» JOB: Retype exactly the lines below, beginning with the first and ending with the line where "sc.camera = cam" appears.

-- begin RECORDED DATA --

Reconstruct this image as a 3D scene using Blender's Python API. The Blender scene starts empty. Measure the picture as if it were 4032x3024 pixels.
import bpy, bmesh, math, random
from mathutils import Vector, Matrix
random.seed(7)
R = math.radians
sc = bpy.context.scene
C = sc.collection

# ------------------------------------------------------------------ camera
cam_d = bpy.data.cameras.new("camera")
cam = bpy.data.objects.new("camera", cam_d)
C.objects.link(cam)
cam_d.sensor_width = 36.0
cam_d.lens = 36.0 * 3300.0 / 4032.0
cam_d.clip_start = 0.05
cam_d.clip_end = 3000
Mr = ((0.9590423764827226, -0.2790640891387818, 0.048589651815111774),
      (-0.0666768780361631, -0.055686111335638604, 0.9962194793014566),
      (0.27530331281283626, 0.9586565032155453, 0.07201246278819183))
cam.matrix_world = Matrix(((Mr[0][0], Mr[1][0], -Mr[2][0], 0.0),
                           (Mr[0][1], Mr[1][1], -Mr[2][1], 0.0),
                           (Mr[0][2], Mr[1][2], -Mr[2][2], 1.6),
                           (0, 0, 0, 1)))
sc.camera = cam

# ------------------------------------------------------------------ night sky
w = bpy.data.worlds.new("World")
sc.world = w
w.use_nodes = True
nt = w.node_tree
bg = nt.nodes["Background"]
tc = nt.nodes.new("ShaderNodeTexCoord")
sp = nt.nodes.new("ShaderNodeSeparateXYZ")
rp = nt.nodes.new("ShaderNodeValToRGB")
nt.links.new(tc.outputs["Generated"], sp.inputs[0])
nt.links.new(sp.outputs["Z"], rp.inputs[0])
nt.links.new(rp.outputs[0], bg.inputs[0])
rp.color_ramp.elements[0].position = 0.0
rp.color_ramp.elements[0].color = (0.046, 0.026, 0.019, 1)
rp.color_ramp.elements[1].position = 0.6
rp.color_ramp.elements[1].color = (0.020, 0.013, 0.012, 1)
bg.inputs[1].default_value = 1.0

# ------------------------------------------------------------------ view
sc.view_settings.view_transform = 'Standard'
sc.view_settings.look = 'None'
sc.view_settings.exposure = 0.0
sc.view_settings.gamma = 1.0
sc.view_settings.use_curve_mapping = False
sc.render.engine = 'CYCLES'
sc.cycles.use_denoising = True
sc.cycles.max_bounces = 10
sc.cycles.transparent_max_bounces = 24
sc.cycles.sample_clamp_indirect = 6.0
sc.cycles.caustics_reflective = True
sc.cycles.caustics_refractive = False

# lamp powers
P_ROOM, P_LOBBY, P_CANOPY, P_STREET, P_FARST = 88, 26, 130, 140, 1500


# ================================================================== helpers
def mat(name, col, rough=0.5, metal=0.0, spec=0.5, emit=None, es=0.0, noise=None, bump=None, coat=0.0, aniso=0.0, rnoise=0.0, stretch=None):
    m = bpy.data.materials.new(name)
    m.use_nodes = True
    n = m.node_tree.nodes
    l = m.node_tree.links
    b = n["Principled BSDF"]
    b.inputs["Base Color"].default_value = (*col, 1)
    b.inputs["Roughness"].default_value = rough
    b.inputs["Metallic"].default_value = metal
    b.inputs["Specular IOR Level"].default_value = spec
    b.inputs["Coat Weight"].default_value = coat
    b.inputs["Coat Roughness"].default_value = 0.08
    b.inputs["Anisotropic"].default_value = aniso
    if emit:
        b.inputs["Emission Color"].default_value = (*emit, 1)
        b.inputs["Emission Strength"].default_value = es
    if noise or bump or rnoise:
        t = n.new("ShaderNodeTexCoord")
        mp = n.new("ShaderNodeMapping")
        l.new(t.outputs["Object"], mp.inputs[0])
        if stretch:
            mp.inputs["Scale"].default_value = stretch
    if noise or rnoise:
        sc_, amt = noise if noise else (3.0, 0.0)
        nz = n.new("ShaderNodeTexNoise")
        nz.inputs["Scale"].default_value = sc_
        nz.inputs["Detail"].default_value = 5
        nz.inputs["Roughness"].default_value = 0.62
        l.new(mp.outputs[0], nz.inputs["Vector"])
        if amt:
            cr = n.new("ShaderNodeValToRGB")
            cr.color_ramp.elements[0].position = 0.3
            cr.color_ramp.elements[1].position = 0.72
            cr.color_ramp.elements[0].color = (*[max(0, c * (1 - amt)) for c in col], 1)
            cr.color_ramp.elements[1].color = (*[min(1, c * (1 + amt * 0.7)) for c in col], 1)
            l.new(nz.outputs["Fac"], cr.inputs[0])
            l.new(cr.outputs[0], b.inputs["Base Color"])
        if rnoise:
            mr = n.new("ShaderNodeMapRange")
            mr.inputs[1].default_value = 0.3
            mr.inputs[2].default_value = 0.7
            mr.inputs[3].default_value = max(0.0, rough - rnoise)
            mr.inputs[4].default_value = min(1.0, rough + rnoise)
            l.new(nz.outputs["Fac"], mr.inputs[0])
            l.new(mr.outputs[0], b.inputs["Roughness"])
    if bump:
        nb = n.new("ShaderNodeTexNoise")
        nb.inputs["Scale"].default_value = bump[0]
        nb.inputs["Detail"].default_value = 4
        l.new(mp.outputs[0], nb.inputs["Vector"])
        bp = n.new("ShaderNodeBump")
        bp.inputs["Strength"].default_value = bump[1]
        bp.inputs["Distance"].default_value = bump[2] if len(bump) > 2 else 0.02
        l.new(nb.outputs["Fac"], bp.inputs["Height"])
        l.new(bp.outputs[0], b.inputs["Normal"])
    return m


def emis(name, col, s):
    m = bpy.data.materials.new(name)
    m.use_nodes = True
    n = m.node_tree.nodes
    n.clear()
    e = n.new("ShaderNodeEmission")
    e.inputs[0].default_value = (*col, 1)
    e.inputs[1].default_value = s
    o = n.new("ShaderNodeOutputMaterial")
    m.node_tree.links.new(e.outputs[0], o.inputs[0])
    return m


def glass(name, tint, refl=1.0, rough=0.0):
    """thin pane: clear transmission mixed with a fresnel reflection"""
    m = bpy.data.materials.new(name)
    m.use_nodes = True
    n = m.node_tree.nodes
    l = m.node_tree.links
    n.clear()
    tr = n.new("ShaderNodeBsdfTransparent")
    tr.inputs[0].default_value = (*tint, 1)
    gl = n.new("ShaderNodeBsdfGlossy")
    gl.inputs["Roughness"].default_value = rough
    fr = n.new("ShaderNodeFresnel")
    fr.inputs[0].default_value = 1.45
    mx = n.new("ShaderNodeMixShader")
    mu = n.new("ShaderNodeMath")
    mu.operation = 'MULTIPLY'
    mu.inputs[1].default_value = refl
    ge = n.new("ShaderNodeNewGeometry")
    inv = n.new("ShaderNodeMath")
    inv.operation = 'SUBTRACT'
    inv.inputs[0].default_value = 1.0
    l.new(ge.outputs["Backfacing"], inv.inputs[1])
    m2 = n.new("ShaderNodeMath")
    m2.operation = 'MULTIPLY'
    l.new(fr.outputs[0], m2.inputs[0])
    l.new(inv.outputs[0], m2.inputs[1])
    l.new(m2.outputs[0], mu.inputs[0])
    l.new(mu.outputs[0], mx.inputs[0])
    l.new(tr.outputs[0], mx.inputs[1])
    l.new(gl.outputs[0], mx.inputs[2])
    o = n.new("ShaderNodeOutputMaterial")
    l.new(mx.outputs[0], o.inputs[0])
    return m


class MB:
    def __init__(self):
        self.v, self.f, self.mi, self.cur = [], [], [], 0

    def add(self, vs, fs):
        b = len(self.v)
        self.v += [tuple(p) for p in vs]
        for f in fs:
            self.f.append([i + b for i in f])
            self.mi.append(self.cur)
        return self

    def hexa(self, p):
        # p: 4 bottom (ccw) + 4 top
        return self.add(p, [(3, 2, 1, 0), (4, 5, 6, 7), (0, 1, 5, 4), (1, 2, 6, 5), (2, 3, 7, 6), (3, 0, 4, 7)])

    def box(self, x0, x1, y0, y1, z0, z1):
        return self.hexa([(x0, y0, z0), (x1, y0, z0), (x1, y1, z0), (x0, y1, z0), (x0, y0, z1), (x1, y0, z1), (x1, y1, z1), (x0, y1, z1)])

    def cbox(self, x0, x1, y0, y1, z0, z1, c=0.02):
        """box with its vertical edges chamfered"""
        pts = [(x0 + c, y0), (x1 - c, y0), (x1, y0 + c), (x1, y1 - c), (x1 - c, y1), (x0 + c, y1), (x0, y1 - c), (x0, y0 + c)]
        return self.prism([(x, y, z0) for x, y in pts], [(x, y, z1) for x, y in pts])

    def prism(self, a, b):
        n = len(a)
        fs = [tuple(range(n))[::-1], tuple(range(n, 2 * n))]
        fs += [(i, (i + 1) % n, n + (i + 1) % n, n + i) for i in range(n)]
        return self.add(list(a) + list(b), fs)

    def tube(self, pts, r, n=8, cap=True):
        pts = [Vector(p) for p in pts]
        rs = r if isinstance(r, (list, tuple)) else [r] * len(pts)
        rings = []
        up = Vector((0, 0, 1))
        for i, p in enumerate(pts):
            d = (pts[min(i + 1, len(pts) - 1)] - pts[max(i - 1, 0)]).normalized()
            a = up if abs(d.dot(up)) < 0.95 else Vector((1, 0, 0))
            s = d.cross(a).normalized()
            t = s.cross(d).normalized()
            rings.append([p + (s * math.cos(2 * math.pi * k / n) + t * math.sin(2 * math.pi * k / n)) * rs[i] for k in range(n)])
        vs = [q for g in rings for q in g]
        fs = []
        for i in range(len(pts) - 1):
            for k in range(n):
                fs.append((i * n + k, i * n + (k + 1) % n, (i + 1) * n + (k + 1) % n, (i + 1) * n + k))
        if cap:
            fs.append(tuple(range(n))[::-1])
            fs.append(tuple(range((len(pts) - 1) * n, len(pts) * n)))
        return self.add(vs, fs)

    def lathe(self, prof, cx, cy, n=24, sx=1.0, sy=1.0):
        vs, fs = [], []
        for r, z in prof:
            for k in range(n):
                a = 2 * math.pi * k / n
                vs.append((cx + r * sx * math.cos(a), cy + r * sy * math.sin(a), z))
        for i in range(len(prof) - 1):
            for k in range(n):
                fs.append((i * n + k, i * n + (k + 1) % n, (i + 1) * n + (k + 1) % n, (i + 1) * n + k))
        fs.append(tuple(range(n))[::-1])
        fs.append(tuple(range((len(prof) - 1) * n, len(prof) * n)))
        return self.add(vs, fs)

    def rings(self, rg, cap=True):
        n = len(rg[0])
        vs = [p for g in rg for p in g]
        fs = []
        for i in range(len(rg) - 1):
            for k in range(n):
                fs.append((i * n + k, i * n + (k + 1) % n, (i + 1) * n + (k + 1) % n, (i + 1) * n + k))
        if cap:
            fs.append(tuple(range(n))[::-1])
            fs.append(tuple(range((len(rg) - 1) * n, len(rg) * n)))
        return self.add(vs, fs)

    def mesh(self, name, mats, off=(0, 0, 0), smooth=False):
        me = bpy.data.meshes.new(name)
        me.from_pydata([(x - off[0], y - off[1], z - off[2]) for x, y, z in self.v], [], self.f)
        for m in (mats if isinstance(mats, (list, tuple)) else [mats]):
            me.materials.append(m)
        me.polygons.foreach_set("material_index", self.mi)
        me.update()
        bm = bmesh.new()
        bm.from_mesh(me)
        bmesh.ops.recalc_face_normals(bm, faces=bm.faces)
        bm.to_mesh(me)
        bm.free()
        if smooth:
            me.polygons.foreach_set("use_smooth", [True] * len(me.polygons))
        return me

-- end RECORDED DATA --

» RESULT OF THE EXERCISE:
Reconstruct this image as a 3D scene using Blender's Python API. The Blender scene starts empty. Measure the picture as if it were 4032x3024 pixels.
import bpy, bmesh, math, random
from mathutils import Vector, Matrix
random.seed(7)
R = math.radians
sc = bpy.context.scene
C = sc.collection

# ------------------------------------------------------------------ camera
cam_d = bpy.data.cameras.new("camera")
cam = bpy.data.objects.new("camera", cam_d)
C.objects.link(cam)
cam_d.sensor_width = 36.0
cam_d.lens = 36.0 * 3300.0 / 4032.0
cam_d.clip_start = 0.05
cam_d.clip_end = 3000
Mr = ((0.9590423764827226, -0.2790640891387818, 0.048589651815111774),
      (-0.0666768780361631, -0.055686111335638604, 0.9962194793014566),
      (0.27530331281283626, 0.9586565032155453, 0.07201246278819183))
cam.matrix_world = Matrix(((Mr[0][0], Mr[1][0], -Mr[2][0], 0.0),
                           (Mr[0][1], Mr[1][1], -Mr[2][1], 0.0),
                           (Mr[0][2], Mr[1][2], -Mr[2][2], 1.6),
                           (0, 0, 0, 1)))
sc.camera = cam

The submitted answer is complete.